Di sore hari menjelang malam, saya menyaksikan sesuatu yang mungkin sederhana bagi kita di kota, tapi begitu monumental di mata warga. Anak-anak berkumpul di teras rumah sambil menatap bohlam yang perlahan menyala untuk pertama kalinya. Ada sorak kecil, ada tawa, ada haru yang tak bisa disembunyikan.

“Dulu kami hanya bisa bermimpi. Sekarang rumah kami terang benderang,” ujar Amang Asnul, seorang warga yang malam itu tak henti-hentinya tersenyum. “Anak-anak bisa belajar malam hari, kami bisa beraktivitas lebih lama. Terima kasih kepada PLN dan pemerintah, karena kerjasama inilah impian kami bisa terwujud.”

Listrik memang tampak seperti hal sepele bagi sebagian orang. Namun di pelosok negeri, ia adalah kehidupan itu sendiri. Dengan listrik, mesin penumbuk padi bisa beroperasi. Warung kecil bisa menjual es batu. Dan radio kembali bersuara membawa berita dari luar.

Cerita tentang Basirih Darat ini sejatinya adalah potret kecil dari perjalanan besar Indonesia menuju energi berdaulat.

Swasembada energi bukan sekadar jargon, melainkan misi yang diwujudkan dari hulu ke hilir - dari pembangkit listrik hingga rumah warga. PLN sebagai garda terdepan penyedia listrik nasional terus berupaya memaksimalkan sumber daya energi domestik, mengurangi ketergantungan pada impor, dan menghadirkan energi yang berkeadilan hingga ke pelosok negeri.

Program elektrifikasi desa yang dijalankan PLN di berbagai wilayah Kalimantan Tengah, termasuk di Kapuas, menjadi bukti nyata komitmen itu. Tidak hanya mengalirkan daya, tetapi juga menghadirkan kemandirian.

Dengan memanfaatkan potensi energi lokal -  mulai dari tenaga air, biomassa, hingga tenaga surya - PLN berupaya menghadirkan sistem energi yang kuat, berkelanjutan, dan ramah lingkungan. Inilah langkah konkret menuju Energi Berdaulat untuk Indonesia Kuat.

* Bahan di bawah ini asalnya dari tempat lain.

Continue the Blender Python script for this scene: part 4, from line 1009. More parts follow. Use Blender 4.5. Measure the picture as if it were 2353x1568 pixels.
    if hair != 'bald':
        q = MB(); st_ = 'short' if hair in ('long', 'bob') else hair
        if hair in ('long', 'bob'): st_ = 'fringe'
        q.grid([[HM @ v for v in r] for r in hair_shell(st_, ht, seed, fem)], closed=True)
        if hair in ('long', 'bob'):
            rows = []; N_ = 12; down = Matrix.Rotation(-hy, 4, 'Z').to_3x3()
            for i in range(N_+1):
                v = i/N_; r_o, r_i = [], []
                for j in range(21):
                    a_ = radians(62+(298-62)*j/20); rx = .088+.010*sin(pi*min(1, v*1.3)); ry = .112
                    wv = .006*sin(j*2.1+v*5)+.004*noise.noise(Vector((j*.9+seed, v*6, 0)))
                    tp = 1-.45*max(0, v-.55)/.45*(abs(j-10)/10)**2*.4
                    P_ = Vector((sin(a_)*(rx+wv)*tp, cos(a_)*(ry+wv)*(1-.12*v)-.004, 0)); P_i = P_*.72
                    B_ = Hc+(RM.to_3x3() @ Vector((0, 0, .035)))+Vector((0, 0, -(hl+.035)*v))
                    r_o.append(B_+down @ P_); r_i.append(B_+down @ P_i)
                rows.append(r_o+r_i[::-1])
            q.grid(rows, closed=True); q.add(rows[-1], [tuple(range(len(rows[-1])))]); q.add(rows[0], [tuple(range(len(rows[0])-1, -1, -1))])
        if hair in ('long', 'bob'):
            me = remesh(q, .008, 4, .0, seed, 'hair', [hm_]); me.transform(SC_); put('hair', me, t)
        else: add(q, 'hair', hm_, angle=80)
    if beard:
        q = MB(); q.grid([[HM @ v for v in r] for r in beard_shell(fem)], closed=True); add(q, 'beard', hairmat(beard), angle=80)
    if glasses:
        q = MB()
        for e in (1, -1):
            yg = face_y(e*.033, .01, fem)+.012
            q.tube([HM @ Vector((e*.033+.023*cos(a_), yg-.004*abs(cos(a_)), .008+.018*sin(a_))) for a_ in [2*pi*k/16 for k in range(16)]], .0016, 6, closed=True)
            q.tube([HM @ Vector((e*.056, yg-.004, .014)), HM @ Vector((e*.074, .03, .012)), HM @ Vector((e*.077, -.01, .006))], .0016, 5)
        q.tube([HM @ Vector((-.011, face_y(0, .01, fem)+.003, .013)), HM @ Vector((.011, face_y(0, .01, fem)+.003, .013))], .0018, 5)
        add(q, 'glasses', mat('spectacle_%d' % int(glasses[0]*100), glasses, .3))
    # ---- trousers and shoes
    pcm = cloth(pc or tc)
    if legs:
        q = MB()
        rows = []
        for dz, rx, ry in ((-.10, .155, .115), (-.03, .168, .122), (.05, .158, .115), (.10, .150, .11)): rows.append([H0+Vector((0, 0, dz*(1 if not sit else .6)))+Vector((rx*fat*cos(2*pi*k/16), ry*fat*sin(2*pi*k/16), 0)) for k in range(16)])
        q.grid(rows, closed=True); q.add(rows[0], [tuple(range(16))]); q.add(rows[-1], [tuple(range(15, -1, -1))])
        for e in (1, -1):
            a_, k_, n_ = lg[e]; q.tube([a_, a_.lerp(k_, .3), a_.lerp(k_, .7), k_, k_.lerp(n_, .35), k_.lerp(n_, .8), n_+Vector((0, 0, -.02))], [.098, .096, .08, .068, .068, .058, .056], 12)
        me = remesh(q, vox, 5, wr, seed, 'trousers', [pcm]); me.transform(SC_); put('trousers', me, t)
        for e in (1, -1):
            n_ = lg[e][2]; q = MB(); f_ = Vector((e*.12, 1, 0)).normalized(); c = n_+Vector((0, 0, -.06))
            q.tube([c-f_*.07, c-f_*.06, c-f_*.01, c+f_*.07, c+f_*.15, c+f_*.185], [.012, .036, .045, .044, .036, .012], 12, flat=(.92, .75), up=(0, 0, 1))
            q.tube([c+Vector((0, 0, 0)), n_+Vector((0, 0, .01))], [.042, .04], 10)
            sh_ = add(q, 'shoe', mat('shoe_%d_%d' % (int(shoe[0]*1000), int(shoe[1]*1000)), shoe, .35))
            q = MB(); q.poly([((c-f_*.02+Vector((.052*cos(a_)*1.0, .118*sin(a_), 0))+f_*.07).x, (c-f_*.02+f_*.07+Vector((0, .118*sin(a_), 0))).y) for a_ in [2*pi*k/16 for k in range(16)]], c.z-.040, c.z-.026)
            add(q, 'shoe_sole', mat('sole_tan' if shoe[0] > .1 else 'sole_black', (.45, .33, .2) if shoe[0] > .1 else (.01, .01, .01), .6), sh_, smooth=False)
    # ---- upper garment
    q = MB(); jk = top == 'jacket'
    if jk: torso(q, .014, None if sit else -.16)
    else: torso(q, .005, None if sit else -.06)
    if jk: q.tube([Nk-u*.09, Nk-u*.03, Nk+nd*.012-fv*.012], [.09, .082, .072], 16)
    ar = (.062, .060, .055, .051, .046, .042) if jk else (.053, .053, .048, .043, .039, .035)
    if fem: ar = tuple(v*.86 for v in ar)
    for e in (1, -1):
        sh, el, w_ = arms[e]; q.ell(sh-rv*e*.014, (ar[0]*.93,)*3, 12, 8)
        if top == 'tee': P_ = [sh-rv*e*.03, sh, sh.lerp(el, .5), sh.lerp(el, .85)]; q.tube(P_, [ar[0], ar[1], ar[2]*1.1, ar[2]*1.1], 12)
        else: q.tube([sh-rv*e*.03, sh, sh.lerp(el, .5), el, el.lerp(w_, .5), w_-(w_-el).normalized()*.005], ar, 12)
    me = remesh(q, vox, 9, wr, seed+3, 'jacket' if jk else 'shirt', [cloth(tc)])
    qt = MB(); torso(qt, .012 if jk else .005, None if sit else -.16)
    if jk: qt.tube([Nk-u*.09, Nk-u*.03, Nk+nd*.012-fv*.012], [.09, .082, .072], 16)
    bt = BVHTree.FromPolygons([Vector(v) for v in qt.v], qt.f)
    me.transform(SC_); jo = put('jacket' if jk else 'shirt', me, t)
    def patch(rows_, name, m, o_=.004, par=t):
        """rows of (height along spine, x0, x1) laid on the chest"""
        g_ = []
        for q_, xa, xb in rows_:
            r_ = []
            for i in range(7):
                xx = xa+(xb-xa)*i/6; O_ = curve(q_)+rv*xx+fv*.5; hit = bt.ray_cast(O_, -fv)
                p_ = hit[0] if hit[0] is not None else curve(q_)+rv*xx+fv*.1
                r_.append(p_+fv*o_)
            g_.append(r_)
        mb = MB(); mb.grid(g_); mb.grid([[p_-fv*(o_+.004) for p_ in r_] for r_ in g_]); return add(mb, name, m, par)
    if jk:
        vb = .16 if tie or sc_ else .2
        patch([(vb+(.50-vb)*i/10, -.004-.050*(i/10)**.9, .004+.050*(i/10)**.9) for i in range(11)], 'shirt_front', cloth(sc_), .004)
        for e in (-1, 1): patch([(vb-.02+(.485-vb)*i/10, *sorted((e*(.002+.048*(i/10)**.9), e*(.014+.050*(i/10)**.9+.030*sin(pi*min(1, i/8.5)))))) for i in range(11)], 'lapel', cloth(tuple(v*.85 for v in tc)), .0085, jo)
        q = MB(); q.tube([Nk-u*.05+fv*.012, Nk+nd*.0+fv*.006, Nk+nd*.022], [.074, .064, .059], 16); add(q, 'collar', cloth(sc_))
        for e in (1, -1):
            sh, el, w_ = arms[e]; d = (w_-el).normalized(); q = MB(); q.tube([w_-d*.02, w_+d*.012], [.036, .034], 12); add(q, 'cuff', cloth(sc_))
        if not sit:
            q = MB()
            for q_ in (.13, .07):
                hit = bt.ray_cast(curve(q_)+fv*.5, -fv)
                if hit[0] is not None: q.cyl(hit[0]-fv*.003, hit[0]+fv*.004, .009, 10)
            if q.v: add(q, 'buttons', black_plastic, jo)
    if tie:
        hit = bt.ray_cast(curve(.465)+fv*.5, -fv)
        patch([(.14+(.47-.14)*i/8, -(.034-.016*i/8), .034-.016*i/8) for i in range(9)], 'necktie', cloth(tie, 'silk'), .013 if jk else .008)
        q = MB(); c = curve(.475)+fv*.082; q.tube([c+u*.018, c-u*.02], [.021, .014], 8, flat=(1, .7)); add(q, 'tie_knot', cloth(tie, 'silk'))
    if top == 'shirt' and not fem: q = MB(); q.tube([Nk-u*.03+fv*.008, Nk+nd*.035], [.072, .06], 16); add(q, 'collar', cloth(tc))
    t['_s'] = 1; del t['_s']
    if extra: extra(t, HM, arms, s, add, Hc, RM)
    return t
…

Kini, lima tahun telah berlalu sejak liputan itu. Handil Basirih Darat telah berubah. Rumah-rumah panggung yang dulu temaram kini terang setiap malam. Anak-anak yang dulu belajar dengan lampu minyak kini sudah duduk di bangku SMA, bercita-cita menjadi guru, dokter, dan teknisi listrik.

Beberapa warga bahkan mulai mengembangkan usaha kecil, menjual minuman dingin hingga beternak ayam dengan sistem lampu penghangat. Listrik membuka peluang baru yang sebelumnya tak terbayangkan.

Ketika saya kembali berkunjung awal tahun ini, malam di Basirih Darat terasa berbeda. Tidak lagi sunyi. Dari kejauhan terdengar dengung televisi, tawa anak-anak, dan suara radio yang memutar lagu-lagu daerah. Cahaya kuning dari rumah-rumah warga memantul di permukaan air kanal, seperti bintang yang menari di bumi.

Bagi saya, kisah ini bukan sekadar laporan lapangan. Ia adalah pelajaran berharga tentang arti kemandirian energi dan kekuatan gotong royong.

Kita sering bicara tentang pembangunan besar, pembangkit listrik, transmisi raksasa, energi hijau. Namun di balik semua itu, esensi sesungguhnya ada di tempat seperti Basirih Darat, di desa-desa kecil yang kini menjadi bagian dari peta terang Indonesia.

Listrik bukan sekadar arus yang mengalir di kabel. Ia adalah simbol keadilan, pemerataan, dan kemajuan. Ia menghidupkan ekonomi, menyalakan semangat belajar, dan menyatukan Indonesia dari ujung barat hingga timur.

Saat meninggalkan Basirih Darat waktu itu, saya sempat menatap lampu-lampu yang menyala di kejauhan. Ada rasa haru yang sulit dijelaskan. Saya sadar, inilah makna sejati dari Energi Berdaulat untuk Indonesia Kuat - sebuah energi yang tumbuh dari keberanian untuk mandiri, dari kerja sama tanpa pamrih, dan dari keyakinan bahwa tidak ada daerah yang terlalu jauh untuk diterangi cahaya.

Note :
Feature ini ditulis berdasarkan pengalaman liputan lapangan penulis pada 2019 di Desa Sei Asam, Kapuas Hilir, Kalimantan Tengah, dalam rangka dokumentasi program elektrifikasi PLN.